Training and education is key to providing customers with a meat staff that can truly participate in the shopping experience, asserted Megan O’Connor, co-founder of Muscolo Meat Academy.
“Knowing the cuts, where they come from, why they taste the way they do and what cooking methods are best for optimal taste and texture on the plate – only then can a staff member help a customer prepare their meat and meal,” O’Connor said. “Programs like Muscolo Meat Academy’s online Meat Merchandiser Certification program (due out in January) is geared to address exactly that gap that exists today. The program tutorials and assessments will train and certify meat staff to be confident, well-informed meat department professionals for your customer and store.”
Read our full report on fresh category management in the July 2015 issue of PG.
Seasoning from the inside out
A new product innovation, still in its early stages, may present a good opportunity for retailers to set its meat department apart from competitors and open new cross-merchandising possibilities as well.
Seasoning Cylinders, a patent-pending device developed by Blacksburg, Va.-based new product development consultant Locke White, give consumers a way to quickly and easily infuse meat with the flavors of spices, fresh vegetables or fruits.
The four 7/8-inch-diameter tubes, made from coated cardboard or plastic, can be pushed into a roast or other meat item by grocery store butchers, White explained. The cylinders hold the holes open in the meat for consumers to stuff with seasonings; a small portion of the cylinder is left sticking out to enable removal at home.

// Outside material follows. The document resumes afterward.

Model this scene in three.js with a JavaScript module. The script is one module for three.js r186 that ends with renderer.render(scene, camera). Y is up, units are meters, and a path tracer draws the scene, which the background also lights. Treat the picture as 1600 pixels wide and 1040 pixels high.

“The great thing is that these flavorings go all the way through and not just on the outside,” White noted. “It gives consumers a way to quickly and easily add a wide variety of amazing spices, and even fresh vegetables and fruits, to the inside of their meat dishes like beef, pork and others by simply stuffing the holes.”
White said Seasoning Cylinders could give grocery retailers a unique point of differentiation in their meat departments. In consumers’ minds, he argued, “all uncooked pieces of meat are pretty much the same. The rump roast from one company looks exactly the same as the rump roast by the other company. This is unlike the vast majority of other consumer products where there are very distinctive features that make one better than the others.”

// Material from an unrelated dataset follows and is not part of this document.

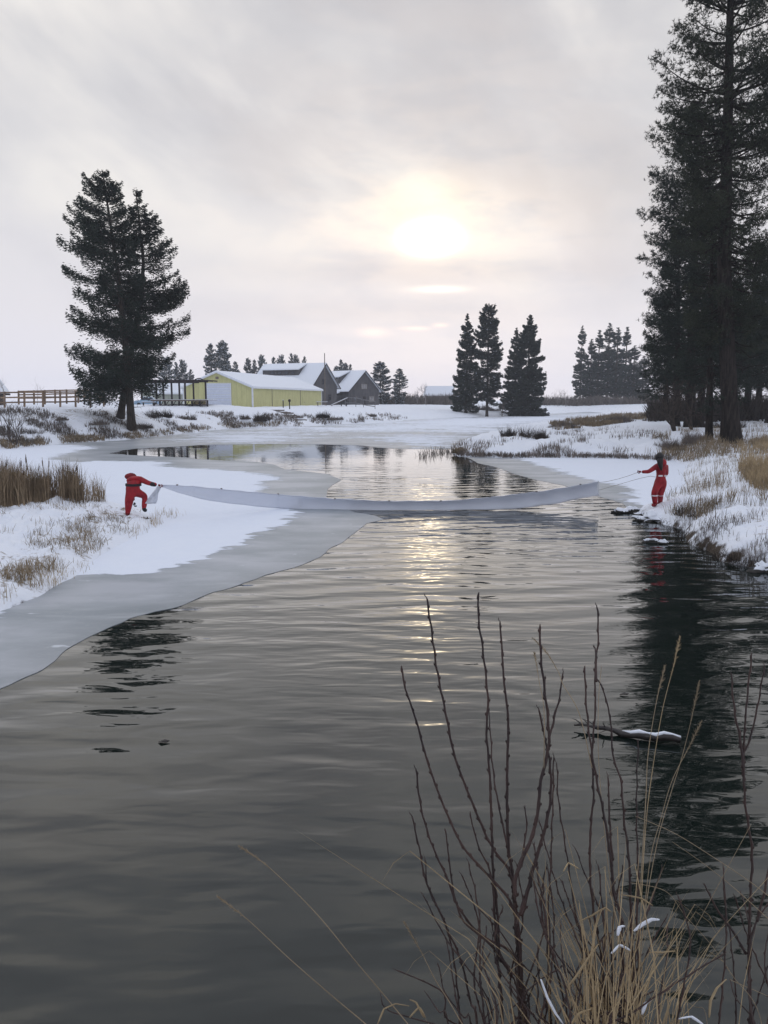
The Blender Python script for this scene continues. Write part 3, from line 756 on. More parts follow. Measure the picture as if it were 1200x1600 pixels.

Further, White said his cylinder concept is superior to surface seasonings, marinades and injections. Seasonings applied to the outside of meat cuts don’t penetrate the surface, while injection is time-consuming: “They can only inject liquids because solids will get jammed. Another problem is that they take a long time to use. It takes a cook a lot of time to inject the seasoning when they have to do it every few inches. Looking at all the problems of meat injectors, and the fact that consumers desperately want a flavorful piece of meat all the way through and not just on the outside, it seems that the market is wide open for an innovative solution that will make one piece of meat truly different and better than all the others.”
In White’s system, when the cylinders are extracted, “because the meat has been stretched, the holes remain open and ready to be stuffed with the fresh vegetables (e.g. onion, garlic cloves), fruits (such as apples or cherries) or spices (i.e., thyme, sage). Once the holes are filled, they then lay the piece of meat back flat and press down on the top causing the holes to close on top of all the wonderful seasoning ingredients, and they pop the meat into the oven and simply wait for all the flavors to spread from the inside out.”
White said the concept has been successfully tested by a food scientists, and retailers have expressed interest in the idea.